▶ [AIM] Transcribe exactly the span of lines that begins the records and ends with the line holding "R = math.radians", both boundary lines included.

──────── SUPPLIED DATA

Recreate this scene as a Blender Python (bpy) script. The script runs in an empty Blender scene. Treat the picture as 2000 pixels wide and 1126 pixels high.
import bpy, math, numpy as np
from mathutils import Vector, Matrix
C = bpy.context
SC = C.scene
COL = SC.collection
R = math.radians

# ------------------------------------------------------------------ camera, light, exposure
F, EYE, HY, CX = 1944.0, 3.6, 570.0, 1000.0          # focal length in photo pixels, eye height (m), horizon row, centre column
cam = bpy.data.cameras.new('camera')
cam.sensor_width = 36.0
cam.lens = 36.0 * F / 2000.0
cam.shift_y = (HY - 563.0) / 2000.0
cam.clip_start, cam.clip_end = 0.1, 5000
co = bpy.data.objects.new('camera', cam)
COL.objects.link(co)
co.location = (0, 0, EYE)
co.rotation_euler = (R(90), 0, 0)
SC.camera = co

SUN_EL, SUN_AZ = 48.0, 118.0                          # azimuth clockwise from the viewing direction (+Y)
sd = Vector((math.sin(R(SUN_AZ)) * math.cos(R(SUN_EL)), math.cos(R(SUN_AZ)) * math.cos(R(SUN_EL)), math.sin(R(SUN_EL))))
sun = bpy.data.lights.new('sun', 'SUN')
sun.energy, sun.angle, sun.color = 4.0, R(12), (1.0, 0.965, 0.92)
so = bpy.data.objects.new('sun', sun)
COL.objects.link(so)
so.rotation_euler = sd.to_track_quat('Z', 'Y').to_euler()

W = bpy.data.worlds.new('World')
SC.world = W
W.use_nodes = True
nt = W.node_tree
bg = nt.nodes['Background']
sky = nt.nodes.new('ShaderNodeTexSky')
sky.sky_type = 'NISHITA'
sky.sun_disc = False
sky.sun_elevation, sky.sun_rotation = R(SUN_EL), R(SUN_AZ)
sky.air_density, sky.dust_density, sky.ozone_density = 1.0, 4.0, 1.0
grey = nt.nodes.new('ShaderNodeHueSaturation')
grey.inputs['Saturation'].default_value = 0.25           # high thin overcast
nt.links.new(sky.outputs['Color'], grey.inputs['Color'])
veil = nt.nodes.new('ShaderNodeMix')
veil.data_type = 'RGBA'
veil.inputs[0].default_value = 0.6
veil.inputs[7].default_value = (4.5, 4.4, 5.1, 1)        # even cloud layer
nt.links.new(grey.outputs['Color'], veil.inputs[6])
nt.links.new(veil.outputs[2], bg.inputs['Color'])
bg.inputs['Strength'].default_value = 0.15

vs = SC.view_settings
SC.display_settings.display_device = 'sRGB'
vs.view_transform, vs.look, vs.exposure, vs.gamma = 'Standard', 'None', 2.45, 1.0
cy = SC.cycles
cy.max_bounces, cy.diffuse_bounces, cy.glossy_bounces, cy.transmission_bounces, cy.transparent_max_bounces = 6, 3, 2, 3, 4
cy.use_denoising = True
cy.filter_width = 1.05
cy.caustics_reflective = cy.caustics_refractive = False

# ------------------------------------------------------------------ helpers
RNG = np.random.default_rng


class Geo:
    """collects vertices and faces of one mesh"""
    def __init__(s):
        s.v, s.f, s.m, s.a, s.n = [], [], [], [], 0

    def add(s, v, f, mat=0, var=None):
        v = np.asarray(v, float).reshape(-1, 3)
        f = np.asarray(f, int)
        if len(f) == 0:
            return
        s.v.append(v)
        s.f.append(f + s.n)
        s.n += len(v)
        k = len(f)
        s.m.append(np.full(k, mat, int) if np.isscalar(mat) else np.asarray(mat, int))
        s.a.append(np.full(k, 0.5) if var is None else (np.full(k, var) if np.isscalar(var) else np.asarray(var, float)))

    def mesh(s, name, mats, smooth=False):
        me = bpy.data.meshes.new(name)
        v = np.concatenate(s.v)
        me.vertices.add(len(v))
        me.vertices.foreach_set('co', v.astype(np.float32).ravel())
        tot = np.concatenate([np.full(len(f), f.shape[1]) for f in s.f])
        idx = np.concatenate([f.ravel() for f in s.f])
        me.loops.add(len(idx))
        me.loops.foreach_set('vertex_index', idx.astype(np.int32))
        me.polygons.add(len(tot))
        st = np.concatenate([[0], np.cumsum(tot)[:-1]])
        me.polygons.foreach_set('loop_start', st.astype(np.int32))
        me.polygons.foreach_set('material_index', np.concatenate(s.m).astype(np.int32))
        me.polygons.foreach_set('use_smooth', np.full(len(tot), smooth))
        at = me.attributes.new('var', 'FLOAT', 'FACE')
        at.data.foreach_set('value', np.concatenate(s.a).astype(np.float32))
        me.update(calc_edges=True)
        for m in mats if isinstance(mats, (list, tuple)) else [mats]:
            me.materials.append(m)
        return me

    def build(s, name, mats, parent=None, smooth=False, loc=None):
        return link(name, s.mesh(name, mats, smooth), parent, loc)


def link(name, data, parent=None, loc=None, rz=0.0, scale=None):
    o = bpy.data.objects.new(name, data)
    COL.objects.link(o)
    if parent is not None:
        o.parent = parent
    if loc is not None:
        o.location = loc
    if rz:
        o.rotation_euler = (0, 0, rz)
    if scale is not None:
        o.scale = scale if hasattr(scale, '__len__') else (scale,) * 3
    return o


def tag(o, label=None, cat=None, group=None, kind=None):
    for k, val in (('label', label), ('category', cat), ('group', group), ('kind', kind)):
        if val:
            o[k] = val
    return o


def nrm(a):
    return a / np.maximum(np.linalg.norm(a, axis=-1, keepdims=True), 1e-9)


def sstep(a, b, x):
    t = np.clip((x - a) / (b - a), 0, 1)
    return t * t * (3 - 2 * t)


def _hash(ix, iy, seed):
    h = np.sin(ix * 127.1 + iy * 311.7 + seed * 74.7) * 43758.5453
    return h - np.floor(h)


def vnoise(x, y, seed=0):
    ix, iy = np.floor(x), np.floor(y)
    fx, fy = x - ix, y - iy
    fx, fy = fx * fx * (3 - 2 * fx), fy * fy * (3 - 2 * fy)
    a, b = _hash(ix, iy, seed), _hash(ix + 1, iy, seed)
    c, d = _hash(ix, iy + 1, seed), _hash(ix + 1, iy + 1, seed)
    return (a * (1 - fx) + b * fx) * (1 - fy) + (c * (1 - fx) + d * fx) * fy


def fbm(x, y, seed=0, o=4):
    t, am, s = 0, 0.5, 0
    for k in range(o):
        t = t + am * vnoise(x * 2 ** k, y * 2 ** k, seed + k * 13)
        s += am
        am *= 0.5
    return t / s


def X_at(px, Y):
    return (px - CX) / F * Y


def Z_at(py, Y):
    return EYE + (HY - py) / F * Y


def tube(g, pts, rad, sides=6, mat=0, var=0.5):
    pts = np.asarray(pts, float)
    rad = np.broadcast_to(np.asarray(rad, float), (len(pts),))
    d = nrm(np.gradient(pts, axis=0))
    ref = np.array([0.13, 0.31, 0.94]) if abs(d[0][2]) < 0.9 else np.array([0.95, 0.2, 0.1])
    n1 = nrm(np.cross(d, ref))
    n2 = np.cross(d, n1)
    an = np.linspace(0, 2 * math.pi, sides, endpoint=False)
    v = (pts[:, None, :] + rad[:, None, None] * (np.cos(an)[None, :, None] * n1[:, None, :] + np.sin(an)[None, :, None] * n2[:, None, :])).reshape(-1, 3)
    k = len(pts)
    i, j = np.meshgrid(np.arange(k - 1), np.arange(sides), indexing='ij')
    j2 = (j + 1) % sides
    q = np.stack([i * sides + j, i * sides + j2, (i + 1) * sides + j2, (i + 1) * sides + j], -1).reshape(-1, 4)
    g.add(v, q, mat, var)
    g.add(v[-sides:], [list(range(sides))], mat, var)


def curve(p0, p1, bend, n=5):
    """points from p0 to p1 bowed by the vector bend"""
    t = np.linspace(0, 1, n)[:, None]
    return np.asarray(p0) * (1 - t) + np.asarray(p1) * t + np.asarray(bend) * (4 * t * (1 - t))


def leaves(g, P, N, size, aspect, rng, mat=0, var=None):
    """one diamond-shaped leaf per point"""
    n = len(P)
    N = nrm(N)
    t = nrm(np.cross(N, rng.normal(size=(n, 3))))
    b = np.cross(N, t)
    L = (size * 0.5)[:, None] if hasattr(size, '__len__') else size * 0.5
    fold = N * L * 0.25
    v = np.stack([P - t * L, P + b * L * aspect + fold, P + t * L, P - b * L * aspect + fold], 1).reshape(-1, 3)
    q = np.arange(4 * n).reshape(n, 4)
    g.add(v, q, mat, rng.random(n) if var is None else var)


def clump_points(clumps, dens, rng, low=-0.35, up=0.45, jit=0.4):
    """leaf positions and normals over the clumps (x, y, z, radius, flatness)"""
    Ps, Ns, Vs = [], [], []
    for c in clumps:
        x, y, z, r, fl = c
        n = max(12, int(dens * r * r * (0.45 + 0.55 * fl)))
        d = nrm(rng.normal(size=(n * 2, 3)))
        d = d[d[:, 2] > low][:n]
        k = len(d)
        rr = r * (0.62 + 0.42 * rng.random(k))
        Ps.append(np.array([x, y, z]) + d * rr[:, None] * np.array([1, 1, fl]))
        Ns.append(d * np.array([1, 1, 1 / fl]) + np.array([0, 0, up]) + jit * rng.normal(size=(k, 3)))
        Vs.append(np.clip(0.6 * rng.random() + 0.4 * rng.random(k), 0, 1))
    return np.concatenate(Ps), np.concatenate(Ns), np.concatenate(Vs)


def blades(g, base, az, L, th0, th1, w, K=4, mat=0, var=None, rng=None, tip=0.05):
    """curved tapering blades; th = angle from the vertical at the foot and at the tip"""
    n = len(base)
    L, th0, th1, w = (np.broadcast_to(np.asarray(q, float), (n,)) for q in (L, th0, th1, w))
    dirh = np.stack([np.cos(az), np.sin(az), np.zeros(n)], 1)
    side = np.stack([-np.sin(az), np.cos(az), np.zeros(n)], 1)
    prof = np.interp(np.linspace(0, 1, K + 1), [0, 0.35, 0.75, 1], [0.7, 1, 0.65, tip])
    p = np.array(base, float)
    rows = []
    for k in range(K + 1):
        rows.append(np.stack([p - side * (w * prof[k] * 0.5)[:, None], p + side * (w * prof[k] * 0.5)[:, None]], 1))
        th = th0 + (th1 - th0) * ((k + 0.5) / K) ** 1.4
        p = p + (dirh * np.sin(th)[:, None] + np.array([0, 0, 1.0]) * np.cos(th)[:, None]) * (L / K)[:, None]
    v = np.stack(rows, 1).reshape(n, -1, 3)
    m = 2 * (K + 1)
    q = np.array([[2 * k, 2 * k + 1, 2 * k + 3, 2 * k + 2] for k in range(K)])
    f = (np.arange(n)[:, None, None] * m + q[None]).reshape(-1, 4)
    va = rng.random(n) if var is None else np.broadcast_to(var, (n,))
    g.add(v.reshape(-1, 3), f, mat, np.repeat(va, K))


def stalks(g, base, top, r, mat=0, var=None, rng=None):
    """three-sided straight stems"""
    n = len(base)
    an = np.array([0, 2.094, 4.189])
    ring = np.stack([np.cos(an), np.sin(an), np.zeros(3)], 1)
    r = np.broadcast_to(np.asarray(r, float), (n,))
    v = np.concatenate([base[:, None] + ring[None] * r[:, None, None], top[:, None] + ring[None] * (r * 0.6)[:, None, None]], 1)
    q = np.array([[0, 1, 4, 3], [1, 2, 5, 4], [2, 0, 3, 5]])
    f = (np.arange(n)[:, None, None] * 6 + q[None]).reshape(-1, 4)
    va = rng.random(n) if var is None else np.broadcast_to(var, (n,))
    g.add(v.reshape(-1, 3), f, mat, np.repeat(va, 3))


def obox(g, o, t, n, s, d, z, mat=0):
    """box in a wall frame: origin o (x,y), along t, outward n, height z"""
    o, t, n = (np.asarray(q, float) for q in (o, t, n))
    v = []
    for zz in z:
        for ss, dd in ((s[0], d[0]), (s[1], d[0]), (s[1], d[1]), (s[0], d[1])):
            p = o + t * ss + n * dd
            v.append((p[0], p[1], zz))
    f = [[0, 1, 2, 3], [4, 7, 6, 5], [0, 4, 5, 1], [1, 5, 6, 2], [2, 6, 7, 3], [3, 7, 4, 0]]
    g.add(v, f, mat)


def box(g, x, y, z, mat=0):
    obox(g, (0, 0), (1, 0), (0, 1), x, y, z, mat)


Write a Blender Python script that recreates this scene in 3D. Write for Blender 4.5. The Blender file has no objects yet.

────────────────

▶ [RESPONSE TO THE TASK]
Recreate this scene as a Blender Python (bpy) script. The script runs in an empty Blender scene. Treat the picture as 2000 pixels wide and 1126 pixels high.
import bpy, math, numpy as np
from mathutils import Vector, Matrix
C = bpy.context
SC = C.scene
COL = SC.collection
R = math.radians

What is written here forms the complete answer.